Image reconstruction in phase-contrast tomography exploiting the second-order statistical properties of the projection data.

X-ray phase-contrast tomography (PCT) methods seek to quantitatively reconstruct separate images that depict an object's absorption and refractive contrasts. Most PCT reconstruction algorithms generally operate by explicitly or implicitly performing the decoupling of the projected absorption and phase properties at each tomographic view angle by use of a phase-retrieval formula. However, the presence of zero-frequency singularity in the Fourier-based phase retrieval formulas will lead to a strong noise amplification in the projection estimate and the subsequent refractive image obtained using conventional algorithms like filtered backprojection (FBP).
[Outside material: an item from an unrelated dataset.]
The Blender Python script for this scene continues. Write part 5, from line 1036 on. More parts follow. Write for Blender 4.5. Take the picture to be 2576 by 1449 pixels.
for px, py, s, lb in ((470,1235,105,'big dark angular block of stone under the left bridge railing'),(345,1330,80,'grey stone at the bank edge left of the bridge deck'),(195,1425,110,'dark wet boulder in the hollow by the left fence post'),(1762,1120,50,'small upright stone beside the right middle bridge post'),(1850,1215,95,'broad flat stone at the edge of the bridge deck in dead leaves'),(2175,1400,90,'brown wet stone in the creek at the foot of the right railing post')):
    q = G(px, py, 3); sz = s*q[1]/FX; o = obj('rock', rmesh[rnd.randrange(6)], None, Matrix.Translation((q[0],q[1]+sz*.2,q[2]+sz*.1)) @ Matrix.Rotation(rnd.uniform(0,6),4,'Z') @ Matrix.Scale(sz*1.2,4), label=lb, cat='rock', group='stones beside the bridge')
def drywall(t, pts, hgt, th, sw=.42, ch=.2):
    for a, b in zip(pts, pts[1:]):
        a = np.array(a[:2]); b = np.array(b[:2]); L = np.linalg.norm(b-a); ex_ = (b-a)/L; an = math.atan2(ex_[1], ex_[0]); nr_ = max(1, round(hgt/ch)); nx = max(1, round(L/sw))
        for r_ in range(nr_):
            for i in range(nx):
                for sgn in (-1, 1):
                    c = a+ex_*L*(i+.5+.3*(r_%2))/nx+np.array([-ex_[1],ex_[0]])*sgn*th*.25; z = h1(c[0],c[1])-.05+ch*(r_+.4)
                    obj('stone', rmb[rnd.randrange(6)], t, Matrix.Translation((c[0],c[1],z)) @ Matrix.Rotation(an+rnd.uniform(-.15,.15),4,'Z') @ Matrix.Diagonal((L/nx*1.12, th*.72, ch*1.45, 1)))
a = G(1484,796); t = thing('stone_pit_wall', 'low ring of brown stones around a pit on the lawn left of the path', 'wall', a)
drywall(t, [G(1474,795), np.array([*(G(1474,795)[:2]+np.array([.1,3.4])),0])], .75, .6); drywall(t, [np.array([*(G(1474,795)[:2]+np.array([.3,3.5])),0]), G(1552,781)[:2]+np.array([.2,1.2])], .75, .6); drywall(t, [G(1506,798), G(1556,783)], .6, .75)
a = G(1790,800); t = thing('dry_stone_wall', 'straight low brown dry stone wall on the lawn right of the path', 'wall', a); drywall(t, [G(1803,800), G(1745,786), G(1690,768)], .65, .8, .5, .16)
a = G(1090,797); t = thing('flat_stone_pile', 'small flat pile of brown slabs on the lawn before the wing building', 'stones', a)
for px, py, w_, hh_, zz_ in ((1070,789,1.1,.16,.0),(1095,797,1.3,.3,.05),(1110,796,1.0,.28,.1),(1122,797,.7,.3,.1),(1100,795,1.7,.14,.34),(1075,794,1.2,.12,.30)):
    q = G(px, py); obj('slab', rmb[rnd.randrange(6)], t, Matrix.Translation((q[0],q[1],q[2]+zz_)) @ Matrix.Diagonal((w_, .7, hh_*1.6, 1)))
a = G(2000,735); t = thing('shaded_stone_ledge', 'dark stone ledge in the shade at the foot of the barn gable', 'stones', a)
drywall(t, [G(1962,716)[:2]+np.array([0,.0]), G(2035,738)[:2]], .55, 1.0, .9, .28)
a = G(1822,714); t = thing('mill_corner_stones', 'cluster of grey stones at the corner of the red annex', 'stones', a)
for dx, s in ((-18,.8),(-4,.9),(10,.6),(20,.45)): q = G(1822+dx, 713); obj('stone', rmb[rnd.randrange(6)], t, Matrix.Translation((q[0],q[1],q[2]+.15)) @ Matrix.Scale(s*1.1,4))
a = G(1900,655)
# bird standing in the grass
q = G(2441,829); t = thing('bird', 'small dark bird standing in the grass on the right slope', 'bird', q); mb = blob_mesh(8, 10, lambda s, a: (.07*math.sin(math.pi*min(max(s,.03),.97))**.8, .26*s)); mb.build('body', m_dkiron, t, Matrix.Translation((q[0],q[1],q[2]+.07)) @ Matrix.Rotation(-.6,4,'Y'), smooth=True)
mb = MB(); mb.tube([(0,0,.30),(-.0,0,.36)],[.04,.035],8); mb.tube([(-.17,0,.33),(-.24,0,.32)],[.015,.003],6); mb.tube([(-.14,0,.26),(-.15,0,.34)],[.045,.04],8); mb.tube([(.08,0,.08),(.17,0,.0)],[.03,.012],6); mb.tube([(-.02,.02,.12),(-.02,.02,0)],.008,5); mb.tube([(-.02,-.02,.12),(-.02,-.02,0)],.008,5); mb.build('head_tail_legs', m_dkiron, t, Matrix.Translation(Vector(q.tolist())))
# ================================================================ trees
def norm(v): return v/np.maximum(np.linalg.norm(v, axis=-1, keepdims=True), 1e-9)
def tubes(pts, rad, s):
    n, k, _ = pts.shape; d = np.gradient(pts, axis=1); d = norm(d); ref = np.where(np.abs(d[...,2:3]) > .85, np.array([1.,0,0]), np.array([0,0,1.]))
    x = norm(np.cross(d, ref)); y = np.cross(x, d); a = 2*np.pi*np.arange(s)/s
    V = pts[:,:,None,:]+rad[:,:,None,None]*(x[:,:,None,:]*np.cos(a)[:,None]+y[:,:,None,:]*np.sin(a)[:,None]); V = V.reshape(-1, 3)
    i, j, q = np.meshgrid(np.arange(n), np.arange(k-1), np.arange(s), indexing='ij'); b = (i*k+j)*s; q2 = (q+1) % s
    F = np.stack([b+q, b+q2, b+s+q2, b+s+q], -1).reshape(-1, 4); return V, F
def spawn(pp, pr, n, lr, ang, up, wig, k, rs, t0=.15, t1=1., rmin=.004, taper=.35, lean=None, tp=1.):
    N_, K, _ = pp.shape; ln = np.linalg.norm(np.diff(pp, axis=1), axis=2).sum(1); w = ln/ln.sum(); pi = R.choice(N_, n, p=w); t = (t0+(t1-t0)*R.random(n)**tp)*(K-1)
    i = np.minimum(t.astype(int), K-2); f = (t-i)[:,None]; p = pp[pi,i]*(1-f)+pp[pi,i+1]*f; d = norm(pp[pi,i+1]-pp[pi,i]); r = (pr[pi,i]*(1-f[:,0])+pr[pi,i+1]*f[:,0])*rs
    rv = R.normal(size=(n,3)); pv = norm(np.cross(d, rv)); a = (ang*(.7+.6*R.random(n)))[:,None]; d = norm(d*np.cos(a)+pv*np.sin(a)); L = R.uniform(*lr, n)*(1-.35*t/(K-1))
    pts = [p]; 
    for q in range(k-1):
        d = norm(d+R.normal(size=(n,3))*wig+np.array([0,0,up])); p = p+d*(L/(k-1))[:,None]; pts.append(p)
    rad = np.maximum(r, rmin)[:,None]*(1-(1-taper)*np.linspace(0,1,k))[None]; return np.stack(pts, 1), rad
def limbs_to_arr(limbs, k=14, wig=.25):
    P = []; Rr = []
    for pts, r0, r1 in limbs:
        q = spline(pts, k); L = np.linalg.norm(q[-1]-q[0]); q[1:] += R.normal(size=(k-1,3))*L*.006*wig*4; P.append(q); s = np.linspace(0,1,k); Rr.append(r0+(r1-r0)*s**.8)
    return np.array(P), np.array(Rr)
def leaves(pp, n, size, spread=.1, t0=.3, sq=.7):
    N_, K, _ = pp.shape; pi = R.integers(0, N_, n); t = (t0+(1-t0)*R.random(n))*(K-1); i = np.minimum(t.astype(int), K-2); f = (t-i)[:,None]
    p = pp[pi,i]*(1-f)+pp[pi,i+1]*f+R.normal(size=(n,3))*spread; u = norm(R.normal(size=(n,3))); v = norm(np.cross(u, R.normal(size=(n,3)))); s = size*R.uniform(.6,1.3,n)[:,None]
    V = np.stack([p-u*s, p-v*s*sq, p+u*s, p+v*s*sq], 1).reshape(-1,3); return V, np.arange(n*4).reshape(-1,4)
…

Tomographic reconstruction by use of statistical methods can account for the noise model and a priori information, and thereby can produce images with better quality over conventional filtered backprojection algorithms. In this work, we demonstrate an iterative image reconstruction method that exploits the second-order statistical properties of the projection data can mitigate noise amplification in PCT. The autocovariance function of the reconstructed refractive images was empirically computed and shows smaller and shorter noise correlation compared to those obtained using the FBP and unweighted penalized least-squares methods. Concepts from statistical decision theory are applied to demonstrate that the statistical properties of images produced by our method can improve signal detectability.